Like the small towns of my youth, Mayberry was full of
strange and funny characters who occasionally excited Barney with some mischief
that Andy would handle with his classic wit and wisdom; his own special blend
of King Solomon and Will Rogers.
A favorite of mine was a fun loving rascal named Ernest T.
Bass, a practical joker who showed up in Mayberry pulled a few pranks and then
escaped in his backfiring old truck shouting, “You ain’t heard the last of
Ernest T Bass!!” Thanks to syndication, we still haven’t.
Andy Griffith created a portrait of small town life as
American as any Norman Rockwell painting. For those who complain that it was an
unrealistic portrayal that didn’t include the hardships and trouble of the time
I say you’re absolutely right and we’re all the better for it.
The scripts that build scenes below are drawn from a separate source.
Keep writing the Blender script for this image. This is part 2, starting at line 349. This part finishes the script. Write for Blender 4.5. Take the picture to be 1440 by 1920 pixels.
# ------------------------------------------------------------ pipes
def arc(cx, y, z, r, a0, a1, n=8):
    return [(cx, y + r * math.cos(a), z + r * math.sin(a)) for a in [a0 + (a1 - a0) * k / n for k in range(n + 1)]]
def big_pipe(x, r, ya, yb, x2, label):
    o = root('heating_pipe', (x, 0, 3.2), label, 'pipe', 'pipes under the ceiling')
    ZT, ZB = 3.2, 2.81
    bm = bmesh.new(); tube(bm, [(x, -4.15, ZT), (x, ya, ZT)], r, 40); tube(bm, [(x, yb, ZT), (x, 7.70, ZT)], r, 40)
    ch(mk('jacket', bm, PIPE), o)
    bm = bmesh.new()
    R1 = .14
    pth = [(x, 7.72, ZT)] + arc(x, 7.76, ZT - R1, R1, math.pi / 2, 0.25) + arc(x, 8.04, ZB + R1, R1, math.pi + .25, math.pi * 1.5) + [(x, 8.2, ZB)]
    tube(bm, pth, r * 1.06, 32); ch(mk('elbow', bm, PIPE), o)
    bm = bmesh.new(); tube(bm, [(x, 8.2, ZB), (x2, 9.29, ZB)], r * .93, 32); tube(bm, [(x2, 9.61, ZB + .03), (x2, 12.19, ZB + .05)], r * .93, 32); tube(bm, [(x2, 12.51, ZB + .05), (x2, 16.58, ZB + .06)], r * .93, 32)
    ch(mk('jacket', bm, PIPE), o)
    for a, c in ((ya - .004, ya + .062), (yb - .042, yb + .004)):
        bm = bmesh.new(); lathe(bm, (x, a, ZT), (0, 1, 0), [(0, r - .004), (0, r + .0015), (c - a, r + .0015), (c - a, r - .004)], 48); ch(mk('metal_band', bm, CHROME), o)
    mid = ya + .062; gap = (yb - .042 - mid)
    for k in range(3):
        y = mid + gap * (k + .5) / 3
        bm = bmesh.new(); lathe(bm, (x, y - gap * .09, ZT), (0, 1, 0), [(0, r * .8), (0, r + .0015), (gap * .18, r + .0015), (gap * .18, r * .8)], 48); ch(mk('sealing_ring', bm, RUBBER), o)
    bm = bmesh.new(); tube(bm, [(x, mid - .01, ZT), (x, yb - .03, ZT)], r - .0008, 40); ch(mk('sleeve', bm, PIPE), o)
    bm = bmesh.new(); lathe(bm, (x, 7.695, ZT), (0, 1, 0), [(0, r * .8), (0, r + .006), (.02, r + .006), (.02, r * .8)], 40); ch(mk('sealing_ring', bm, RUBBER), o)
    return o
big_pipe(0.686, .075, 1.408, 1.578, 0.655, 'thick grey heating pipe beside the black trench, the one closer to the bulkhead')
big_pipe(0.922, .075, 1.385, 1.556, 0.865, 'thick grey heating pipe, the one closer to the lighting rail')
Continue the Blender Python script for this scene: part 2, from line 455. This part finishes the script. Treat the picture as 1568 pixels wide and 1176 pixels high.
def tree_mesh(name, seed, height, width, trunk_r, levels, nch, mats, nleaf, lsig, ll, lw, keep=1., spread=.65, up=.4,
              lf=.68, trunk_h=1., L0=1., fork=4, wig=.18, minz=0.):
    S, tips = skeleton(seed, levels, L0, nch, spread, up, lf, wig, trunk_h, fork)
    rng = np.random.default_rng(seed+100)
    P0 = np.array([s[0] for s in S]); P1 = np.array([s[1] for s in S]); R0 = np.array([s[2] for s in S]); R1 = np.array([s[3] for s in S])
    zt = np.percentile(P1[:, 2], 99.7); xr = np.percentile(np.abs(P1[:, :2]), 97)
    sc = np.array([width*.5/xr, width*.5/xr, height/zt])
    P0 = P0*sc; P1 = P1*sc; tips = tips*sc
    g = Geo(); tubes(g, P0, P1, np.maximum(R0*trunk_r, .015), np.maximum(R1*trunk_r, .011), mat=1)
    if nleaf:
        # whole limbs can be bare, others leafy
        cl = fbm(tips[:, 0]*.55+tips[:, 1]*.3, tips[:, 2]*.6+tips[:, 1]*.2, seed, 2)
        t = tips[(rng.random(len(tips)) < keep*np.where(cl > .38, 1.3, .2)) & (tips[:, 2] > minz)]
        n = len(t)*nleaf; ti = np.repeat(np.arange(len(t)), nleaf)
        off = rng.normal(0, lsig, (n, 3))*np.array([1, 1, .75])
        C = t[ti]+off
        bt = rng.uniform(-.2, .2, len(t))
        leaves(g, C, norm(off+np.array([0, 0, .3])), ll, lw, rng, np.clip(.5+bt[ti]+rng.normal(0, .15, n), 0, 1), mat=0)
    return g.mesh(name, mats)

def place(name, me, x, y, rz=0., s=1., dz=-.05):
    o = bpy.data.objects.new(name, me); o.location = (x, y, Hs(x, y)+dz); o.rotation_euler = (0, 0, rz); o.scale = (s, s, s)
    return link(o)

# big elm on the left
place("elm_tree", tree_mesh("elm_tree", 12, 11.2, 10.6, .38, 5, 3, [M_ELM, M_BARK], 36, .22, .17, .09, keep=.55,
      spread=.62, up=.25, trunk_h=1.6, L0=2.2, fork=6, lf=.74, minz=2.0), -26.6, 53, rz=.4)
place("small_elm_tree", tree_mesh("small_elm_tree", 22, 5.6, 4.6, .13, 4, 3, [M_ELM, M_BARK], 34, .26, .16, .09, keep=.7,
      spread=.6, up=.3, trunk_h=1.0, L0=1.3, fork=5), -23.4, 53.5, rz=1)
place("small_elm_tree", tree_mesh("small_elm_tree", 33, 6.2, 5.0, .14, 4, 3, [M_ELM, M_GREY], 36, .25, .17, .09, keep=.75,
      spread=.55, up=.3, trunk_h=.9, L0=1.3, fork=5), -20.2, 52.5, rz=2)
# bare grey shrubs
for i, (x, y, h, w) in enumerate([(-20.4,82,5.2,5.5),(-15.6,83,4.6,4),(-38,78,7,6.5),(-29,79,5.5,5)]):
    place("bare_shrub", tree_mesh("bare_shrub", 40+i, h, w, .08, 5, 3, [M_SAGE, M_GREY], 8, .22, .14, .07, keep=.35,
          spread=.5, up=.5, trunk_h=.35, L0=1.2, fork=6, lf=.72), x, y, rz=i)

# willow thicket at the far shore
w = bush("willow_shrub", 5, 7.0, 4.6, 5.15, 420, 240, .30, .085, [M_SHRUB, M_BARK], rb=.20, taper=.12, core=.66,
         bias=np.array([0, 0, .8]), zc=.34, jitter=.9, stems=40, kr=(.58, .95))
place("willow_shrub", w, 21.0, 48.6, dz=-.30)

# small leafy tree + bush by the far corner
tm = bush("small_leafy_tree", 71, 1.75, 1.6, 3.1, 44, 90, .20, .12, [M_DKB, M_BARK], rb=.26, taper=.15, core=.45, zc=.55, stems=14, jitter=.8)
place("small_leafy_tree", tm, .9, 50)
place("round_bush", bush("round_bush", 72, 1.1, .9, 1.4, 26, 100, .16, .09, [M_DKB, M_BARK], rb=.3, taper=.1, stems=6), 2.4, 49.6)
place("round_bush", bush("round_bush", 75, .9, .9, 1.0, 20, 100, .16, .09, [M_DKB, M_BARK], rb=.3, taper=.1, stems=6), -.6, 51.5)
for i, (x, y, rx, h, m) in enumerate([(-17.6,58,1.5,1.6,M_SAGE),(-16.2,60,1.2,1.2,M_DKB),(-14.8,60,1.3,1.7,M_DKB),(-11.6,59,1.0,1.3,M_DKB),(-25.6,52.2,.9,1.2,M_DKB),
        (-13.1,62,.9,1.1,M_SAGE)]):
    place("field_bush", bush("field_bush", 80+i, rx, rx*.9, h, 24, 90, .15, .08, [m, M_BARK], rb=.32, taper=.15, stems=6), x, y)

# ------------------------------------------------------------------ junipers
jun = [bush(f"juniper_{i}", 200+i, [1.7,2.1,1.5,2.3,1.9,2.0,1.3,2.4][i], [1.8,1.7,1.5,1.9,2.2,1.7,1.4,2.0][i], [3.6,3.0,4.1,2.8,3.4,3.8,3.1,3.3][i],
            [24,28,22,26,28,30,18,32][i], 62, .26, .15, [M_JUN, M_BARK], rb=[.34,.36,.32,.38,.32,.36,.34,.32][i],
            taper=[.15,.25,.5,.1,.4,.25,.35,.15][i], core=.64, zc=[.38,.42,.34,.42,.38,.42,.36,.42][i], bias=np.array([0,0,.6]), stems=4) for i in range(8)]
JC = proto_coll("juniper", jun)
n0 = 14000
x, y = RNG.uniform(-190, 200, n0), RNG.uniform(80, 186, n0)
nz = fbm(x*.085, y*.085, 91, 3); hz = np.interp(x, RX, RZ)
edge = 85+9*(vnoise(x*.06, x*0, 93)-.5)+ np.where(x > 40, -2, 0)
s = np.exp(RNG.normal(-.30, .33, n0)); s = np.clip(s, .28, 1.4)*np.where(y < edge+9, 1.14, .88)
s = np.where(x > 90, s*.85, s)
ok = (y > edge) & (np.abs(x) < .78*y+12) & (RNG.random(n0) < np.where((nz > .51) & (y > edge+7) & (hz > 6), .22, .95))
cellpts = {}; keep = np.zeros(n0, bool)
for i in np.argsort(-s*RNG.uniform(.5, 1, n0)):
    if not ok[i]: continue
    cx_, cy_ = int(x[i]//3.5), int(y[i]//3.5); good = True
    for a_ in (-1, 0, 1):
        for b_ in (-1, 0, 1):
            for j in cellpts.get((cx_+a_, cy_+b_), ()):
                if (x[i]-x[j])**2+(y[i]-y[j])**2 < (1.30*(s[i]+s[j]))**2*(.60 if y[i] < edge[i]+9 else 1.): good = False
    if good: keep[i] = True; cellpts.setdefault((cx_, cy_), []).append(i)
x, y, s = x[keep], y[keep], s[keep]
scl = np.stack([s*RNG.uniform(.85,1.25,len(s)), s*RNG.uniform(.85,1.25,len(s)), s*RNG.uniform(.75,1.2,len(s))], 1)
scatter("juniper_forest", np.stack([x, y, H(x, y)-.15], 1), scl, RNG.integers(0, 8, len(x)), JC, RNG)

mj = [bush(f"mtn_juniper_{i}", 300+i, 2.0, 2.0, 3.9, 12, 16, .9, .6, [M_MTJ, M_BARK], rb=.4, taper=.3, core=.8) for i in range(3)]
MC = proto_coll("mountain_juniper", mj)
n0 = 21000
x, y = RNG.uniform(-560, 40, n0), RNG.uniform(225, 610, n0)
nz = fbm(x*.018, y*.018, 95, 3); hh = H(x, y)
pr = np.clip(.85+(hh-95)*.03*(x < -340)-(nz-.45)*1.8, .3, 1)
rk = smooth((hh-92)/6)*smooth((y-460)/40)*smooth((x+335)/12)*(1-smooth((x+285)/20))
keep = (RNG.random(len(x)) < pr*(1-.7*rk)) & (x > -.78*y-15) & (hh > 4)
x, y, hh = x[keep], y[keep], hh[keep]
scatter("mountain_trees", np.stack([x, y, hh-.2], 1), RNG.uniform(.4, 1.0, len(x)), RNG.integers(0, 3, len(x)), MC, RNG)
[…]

The Andy Griffith Show was not about the political strife
and painful urbanization of the 1960’s; it was comic portrayal of life in
Mayberry, USA; a composite of small town America where so many of us grew up
and live still today.
Mayberry does not exist on a map of the USA, but rather, in
the collective character and hearts of rural small town Americans.
Andy Griffith was a comic genius who has brought laughter to
several generations of Americans and probably will for a few more to come. It’s
fitting that he passed as we celebrate the Fourth of July because he was a great
American.
For those of us who grew up watching him, Mr. Griffith will
live on in Mayberry. In my mind he hasn’t left us, he’s just gone fishing.